Healing Divisions

Third Sunday of Ordinary Time

Is 8:23 – 9:3; Math 4: 12-23

Dc. Larry Brockman


Divisions!  That’s what St. Paul experienced after he founded the Church in Corinth, people who held on tight to some details of what they believed and gravitated to one or another principal advocate rather than focusing on belief in their hearts in Jesus message.  Yes, Divisions occurred right from the very beginning.   

Isn’t it sad that there are so many Christians today, and yet, we are all divided into different denominations?  And rather than build on what we believe in common, some of those denominations tear the others down.  The Catholics seem to be on the receiving end of that quite a bit.  How many times do you hear some of our Protestant brothers telling the whole world that unless you accept Jesus as your personal savior, you cannot be saved.  And then in the next breath, they attack the Catholics who they say put more faith in tradition than in the Bible.  Many of them say we are damned.   

And yet, when these people sit down and talk with us, they find much common ground.  For example, there are things that are basics that we all agree on- these are our Christian foundations.  Some of these things are the belief in one God, the Trinity, and the other elements of the Creed.  And most Christians denominations respect and believe in the sanctity of the word of God- the Bible; they also believe we need to honor God’s natural law, that is, respect the sanctity of all life from womb to tomb.   

Yet even within our parishes, there are divisions.  People feel passionately about Emmaus or Cursillo or the Carmelites or this prayer group or that prayer group; and seem be put off and even hostile to people who are passionate about one of these other movements.  They sing praises for the Knights of Columbus and are ambivalent about the Men’s Club or vice versa.  Some say the only answer is meditative prayer; others concentrate on loving as Jesus taught by living in the world so that they use their God given talents; still others believe we need to love our neighbors as ourselves through social justice- that that should be the key to everything we do.   
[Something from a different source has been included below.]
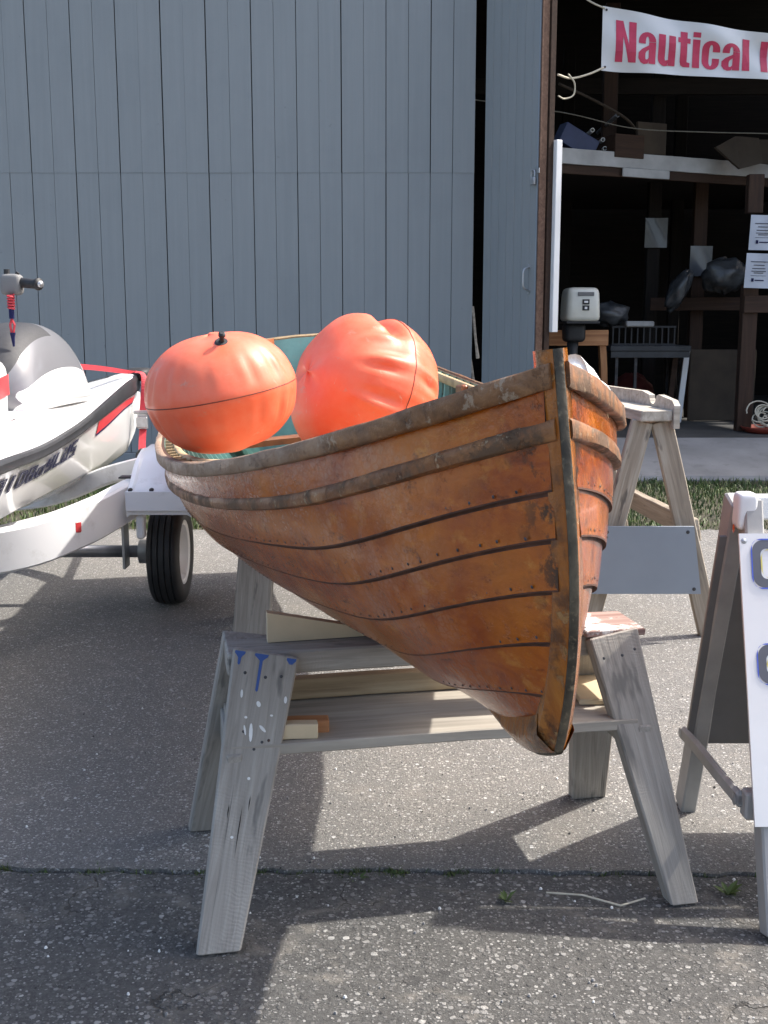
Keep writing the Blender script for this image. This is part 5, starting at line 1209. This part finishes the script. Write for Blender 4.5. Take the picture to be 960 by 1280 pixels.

The truth is that we need all of these Christian expressions, and even more.   We need to build each other up and not tear each other down.  Rather than harp on the differences between us; we need to emphasize the common ground, and we need to rejoice in the diversity of ways that we serve and praise God, not emphasize one over the other.   

There are plenty of ways for us to do that.  First, with respect to our Protestant brothers, we need to build on these common beliefs by working together.  I am encouraged, for example, by the Chaplain at Westminster Towers who invited me as a Catholic to come into their Presbyterian run institution and conduct  Communion services and Rosary Services there for the Catholic Residents.  And now, several times a year, I am invited to preach at their ecumenical service.  After preaching there, the Protestants have told me how much they appreciated my message, and that they didn’t know Catholics believed all that!  Such services are a great way to build bridges, not build divisions.  All of you know and interact with many other Christians.  Don’t shy away from discussions with them; rather, encourage dialog with a kind and knowing heart.  The Bible and the Catechism are our best ways to be informed and relevant in such dialog.     

Similarly, try to engage in joint activities with people of other faiths, perhaps by inviting people here for some of our events.  For example, we arranged a field trip to bring people from Westminster Towers to see the Eucharistic Miracles Exhibit.  Some of the Protestants who came told me they will never forget that experience.  In the last several years, our Parish has been proactive at inviting our fellow Christians to The Fall Festival, our Lenten Fish Fries, and our Music Concerts.  I have shared the fish fry meals with Presbyterians, Methodists, and others from neighboring Churches; and I think the dialog has been productive and healthy.  Other examples include our 40 days for Life; the St. Augustine March for Life, where we arranged for a bus; and the Life Chain along Apopka Vineland- all of these open to anyone.   

These are modest first steps in our challenge to be evangelical and ecumenical as Christians so that we can reestablish unity amongst Christians.  In this day and age, when mainline Faiths like Christianity are under attack from secular society to eliminate school prayer; eliminate the use of the bible, and secularize Chaplaincies, we need much more efforts like these to unify us.   

But we also need to be more active inside our walls, glorifying and appreciating the wonderful diversity of ministries that folks can participate in here.  We can do that by knowing the wealth and breadth of the ministries available; and by more participation ourselves.   

You know, it is common wisdom that 20% of the people do 80% of the work.  If we are going to make a difference, we need to change that.  In today’s Gospel, Jesus taps a few good common men on the shoulder, and tells them to follow him.  If these few could make such a tremendous difference; think what all of us can do together.  If we all work together, and that means all of us, not just some of us, we can make a tremendous difference.   

We can eliminate Divisions, and convert the world by our example of knowing, loving, and working for Jesus;  But not just some of us, all of us.